欧州で適格担保を広げる動きが拡大している。昨年のGiltショックを受けて社債担保を適格担保に入れて欲しいという要望が多い。適格担保に社債が入るとデリバティブ取引のプライシングが変わってしまうので本来は望ましくないが、手持ち債券を売却して現金化を迫られた経験から、極力適格担保を広げるニーズがさらに高まっている。
現金担保のみでプライシングへの影響がなく、極力標準的な条件にしたCSAをClean CSAというのに対し、社債を担保に取ったり、非標準的な条件が入ったCSAをDirty CSAと呼ぶが、こうしたDirty CSAのもとで行う取引は、プライシングや価格評価の方法が不透明になってしまう。

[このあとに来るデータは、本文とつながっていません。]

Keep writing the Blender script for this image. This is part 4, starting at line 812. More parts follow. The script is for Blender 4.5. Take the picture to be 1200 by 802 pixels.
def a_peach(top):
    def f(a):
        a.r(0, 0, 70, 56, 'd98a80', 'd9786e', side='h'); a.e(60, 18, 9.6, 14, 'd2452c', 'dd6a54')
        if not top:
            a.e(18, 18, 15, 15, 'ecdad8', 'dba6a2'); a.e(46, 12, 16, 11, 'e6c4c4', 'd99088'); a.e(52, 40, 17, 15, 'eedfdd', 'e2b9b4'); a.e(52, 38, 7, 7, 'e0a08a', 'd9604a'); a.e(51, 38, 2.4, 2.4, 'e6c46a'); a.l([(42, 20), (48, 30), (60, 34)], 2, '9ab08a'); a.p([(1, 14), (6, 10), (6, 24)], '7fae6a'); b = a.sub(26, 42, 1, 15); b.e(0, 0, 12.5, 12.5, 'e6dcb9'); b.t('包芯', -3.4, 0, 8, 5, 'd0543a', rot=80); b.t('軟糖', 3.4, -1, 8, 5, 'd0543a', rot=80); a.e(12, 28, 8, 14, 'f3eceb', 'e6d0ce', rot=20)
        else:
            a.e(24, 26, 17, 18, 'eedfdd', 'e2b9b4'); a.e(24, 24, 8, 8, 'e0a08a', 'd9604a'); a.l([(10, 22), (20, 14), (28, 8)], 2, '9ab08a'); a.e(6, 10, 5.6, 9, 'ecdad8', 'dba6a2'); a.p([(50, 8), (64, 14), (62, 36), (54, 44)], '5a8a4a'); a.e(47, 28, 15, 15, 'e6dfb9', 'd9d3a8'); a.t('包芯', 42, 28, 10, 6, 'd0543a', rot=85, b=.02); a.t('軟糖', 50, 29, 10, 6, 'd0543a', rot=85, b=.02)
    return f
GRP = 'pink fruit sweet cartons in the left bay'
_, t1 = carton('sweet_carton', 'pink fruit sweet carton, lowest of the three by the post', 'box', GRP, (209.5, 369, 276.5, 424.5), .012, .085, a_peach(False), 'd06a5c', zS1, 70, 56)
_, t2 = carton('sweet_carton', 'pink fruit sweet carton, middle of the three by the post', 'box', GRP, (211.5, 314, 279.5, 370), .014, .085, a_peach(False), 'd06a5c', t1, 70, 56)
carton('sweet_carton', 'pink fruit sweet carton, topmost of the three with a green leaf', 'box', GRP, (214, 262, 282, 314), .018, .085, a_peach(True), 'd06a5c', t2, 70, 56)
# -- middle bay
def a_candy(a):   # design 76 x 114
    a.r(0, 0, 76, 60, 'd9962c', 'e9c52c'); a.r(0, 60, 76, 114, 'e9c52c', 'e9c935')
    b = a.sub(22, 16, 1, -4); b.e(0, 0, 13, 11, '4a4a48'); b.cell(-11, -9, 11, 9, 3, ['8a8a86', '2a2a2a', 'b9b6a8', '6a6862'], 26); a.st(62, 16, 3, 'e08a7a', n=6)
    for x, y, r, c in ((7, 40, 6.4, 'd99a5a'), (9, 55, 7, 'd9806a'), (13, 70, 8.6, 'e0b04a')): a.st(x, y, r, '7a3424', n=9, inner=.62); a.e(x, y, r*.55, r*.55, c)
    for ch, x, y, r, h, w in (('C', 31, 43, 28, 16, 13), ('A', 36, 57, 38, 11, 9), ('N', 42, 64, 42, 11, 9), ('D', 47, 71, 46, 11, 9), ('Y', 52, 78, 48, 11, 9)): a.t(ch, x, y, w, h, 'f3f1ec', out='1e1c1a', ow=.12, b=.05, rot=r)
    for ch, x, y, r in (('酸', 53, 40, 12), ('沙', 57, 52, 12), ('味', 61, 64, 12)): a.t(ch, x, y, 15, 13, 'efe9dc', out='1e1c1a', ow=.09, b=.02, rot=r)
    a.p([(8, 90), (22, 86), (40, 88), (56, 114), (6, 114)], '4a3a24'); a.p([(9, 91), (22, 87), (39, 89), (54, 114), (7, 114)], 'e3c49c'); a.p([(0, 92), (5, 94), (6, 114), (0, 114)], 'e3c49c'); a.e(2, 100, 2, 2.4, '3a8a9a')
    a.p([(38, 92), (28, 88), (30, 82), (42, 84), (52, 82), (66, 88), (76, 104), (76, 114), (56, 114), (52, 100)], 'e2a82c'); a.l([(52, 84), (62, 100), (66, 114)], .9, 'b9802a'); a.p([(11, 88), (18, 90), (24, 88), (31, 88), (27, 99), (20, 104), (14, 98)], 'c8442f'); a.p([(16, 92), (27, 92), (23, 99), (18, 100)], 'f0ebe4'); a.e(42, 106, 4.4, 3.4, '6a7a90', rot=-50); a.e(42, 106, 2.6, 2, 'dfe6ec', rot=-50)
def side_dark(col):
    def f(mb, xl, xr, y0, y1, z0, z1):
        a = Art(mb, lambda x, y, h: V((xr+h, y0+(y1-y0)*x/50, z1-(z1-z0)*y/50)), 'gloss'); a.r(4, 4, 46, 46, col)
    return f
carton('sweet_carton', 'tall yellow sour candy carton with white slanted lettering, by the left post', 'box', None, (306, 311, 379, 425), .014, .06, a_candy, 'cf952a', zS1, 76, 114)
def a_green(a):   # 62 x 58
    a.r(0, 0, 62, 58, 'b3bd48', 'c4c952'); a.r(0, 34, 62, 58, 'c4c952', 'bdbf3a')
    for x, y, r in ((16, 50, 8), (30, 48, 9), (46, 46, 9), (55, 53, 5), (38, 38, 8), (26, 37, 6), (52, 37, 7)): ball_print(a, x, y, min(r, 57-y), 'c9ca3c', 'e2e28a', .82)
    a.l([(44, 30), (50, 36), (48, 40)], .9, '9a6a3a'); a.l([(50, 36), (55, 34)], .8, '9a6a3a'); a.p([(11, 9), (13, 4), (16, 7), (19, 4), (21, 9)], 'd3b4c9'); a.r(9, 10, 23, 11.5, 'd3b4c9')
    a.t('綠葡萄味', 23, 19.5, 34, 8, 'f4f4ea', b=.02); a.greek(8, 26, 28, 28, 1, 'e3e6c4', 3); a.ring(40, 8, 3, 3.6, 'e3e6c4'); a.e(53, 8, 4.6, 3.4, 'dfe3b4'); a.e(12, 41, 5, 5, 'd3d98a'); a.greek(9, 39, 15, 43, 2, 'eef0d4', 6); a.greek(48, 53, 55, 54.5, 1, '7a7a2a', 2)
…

ディーラーによってプライシングが異なるので、Novationや解約時に問題が発生することも多い。社債が入ることによってディスカウントカーブが変わるという影響のみならず、レバレッジ比率規制などによる資本コストも取引に織り込む必要もあるので、さらに透明性が低くなる。
社債のディスカウントカーブについては、Forwardのレポスプレッドを考慮してCheapest to Deliverの担保を決めるという手法を取るところも多い。つまり5年までは円がCheapestだが、それ以降はEURというように、フォワードカーブによって複合的なカーブを引くところが、主流ではないかと思う。

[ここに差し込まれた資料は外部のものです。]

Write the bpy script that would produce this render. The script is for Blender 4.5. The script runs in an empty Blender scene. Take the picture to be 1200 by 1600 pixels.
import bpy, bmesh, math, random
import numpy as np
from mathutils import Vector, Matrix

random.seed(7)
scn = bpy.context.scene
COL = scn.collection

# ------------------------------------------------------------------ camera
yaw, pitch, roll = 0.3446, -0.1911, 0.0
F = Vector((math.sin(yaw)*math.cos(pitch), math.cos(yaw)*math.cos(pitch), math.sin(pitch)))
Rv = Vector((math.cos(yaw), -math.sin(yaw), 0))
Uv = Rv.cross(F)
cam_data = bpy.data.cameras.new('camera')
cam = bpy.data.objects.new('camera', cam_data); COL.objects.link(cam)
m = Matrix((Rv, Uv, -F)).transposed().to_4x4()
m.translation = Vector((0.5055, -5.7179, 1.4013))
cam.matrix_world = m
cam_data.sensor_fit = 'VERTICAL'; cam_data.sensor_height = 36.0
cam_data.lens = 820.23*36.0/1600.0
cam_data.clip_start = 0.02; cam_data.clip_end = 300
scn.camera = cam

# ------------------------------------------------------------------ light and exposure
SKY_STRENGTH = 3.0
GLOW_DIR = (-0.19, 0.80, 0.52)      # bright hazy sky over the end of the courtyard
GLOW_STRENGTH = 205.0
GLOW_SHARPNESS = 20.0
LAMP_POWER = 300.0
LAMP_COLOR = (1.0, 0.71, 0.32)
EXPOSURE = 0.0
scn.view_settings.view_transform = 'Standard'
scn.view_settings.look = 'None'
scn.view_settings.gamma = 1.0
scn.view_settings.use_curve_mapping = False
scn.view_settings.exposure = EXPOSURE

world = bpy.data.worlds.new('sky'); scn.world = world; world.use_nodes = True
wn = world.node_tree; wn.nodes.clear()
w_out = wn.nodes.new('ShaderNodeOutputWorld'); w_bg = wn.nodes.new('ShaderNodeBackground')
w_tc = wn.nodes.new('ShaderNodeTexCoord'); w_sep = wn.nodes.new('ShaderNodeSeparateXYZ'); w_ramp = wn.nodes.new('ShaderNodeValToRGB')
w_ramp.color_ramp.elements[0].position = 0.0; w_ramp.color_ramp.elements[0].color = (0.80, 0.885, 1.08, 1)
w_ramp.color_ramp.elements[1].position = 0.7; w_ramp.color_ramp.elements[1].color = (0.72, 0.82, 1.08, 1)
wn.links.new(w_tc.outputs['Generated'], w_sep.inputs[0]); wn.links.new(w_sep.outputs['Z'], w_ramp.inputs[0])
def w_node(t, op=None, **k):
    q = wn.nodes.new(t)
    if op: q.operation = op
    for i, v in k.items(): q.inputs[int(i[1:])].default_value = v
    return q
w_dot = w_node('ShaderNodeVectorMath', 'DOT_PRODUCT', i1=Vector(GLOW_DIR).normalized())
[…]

ディスカウントだけを見ても、長期のフォワードのレポ市場の動きを考慮して社債のファンディングカーブを引くのは極めて難しい。せいぜい手前の数カ月くらいのマーケットは観測可能だが、それ以降の長期になると、ある程度の前提を置いた上でカーブを引くしかない。特に日本などは社債のレポ市場がほぼ存在していない。
日本の場合は、取引の時価にあたる変動証拠金(VM)に対しても債券が出せることになっており、VMが現金のみに限定されている海外とは事情が異なるが、これまではプライシング上の差が大きな問題になることはなかった。というより、そこまで精緻にプライシングする人が少ないということなのだろう。
通常年金ファンドは固定金利を受けることになるので、ディーラーとしては金利上昇にReceivableが経ちエクスポージャーが増える。これを銀行間やCCPとヘッジをすることになるのだが、このヘッジに対してはVMとIMを拠出する必要がある。海外ではVMは現金のみなので、社債を受け取ってしまったディーラーは、それをレポに出して資金調達をする必要がある。そして顧客向けと銀行間のヘッジに対して資本コストがかかることになる。顧客の方でレポを行って現金担保を拠出しても良いのだが、レポ市場へのアクセスが限られているとこれが難しい。
また、通常社債担保については、信用力やテナーを考慮したヘアカットが科されるのが一般的である。ヘアカットが10%であれば、社債をレポ市場に出しても90%しかファンディングできない。昨今では当局サイドで最低ヘアカットを決めようという動きもある。
こうした様々なコストを反映させると、スワップの価格が5-10bpずれることも頻繁に起きる。日本でもようやく金利が上昇しつつあるため、ディスカウントカーブが重要になってくるのではないだろうか。欧州の議論を見ていると、そろそろ精緻なプライシングについて検討を始めた方が良い気がする。